Could your vacation cost you the job?

Smith says in most scenarios, having some vacation planned, though not ideal, probably isn’t a deal breaker. If the company can hold off on the start date for a week or two, then it will all be okay. She explains that the only time it might make a difference is if two people were equally strong on all other aspects. The person not taking a planned vacation would have the edge.

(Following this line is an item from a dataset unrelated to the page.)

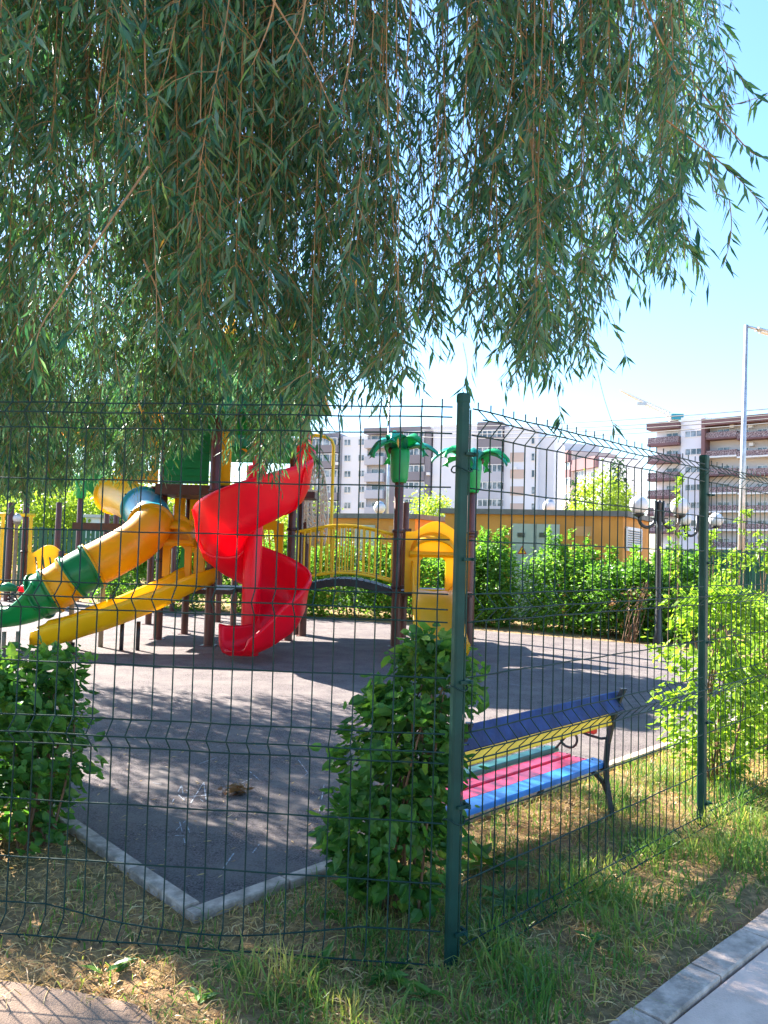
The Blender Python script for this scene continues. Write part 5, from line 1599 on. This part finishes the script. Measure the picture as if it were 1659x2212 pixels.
o = obj('yellowed_leaf', np_mesh('yellowed_leaf', v, f, M_['willow_yellow']), willow); o.location = iw @ Vector((0, 0, 0)); tag(o, kind='stuff')

# ------------------------------------------------------------------ shrubs
def shrub(name, label, cat, base, pts_fn, nleaf, Lr, ratio, mat, group=None, single=0, nstem=9, kind='ov', seed=0, stem_r=0.008, upright=0.4, twiggy=True, stem_h=0.8):
    """pts_fn(rng, n) -> leaf places and the middle of the plant at that height, in metres"""
    r = np.random.default_rng(seed)
    t = thing(name, label, cat, base, 0, group)
    pos, ctr = pts_fn(r, nleaf)
    out = unit(pos - ctr + r.normal(size=pos.shape) * 0.05)
    dr = out * 0.8 + r.normal(size=pos.shape) * 0.5 + np.array([0, 0, -0.3])
    nr = out * 0.6 + np.array([0, 0, upright + 0.4]) + r.normal(size=pos.shape) * 0.35
    Ls = r.uniform(Lr[0], Lr[1], nleaf) * r.choice([1.12, 1, 0.8, 0.6, 0.42], nleaf); Ws = Ls * r.uniform(ratio * 0.85, ratio * 1.1, nleaf)
    iv = np.array(t.location)
    order = np.argsort(np.hypot(pos[:, 0], pos[:, 1]) - 0.0 * pos[:, 2])
    one = order[:single]; many = order[single:]
    lf = leaves_np(pos[many] - iv, dr[many], nr[many], Ls[many], Ws[many], kind)
    o = obj('foliage', np_mesh('foliage', *lf, M_[mat]), t); tag(o, kind='stuff')
    if single:
        # a few leaf shapes shared by the leaves in front
        shapes = []
        for k in range(6):
            v, f = leaves_np(np.zeros((1, 3)), np.array([[1., 0, 0]]), np.array([[0, 0, 1.]]), [1.0], [ratio * (0.9 + 0.05 * k)], kind, 0.12 + 0.05 * k, 0.08 + 0.05 * k)
            shapes.append(np_mesh('leaf', v, f, M_[mat]))
        for i in one:
            d = Vector(dr[i]).normalized(); n_ = Vector(nr[i]); s_ = n_.cross(d).normalized(); n_ = d.cross(s_)
            mt = Matrix((d, s_, n_)).transposed().to_4x4()
            ob = bpy.data.objects.new('leaf', shapes[i % 6]); link(ob, t)
            ob.matrix_basis = Matrix.Translation(Vector(pos[i] - iv)) @ mt @ Matrix.Scale(Ls[i], 4)
    # stems
    zmax = pos[:, 2].max()
    for k in range(nstem):
        j = r.integers(nleaf); c = ctr[j]
        e = pos[np.argmax(pos[:, 2] * 0.6 + r.uniform(0, zmax, nleaf))]
        b_ = Vector(base) + Vector((r.normal() * 0.08, r.normal() * 0.06, 0))
        e = Vector(e); m1 = b_.lerp(e, 0.45) + Vector((r.normal() * 0.05, r.normal() * 0.05, 0.05))
        P = catmull([b_, m1, b_.lerp(e, stem_h)], 5)
        mb = MB(); mb.tube(P, list(np.linspace(stem_r, stem_r * 0.4, len(P))), 6); mb.build('stem', M_['stem'], t)
    return t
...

She goes on to say, “I think it’s important, especially when you’re building a relationship [with a future employer], when you’re going to work somewhere, just emphasize your commitment to fulfilling your responsibilities and contributing to the success of the company. You don’t want to come across as if you’re going to be on vacation every two weeks. Just let them know ‘Hey, the timing of this didn’t fully work out as I’d hoped, but I want you to know I’m fully committed to getting this job done’. Just be professional and positive about it.” It’s never a black-and-white situation, most people are pretty reasonable and it’s all part of a discussion. As long as the conversation is respectful and constructive, there’s usually a way to find a solution without giving up your planned vacation.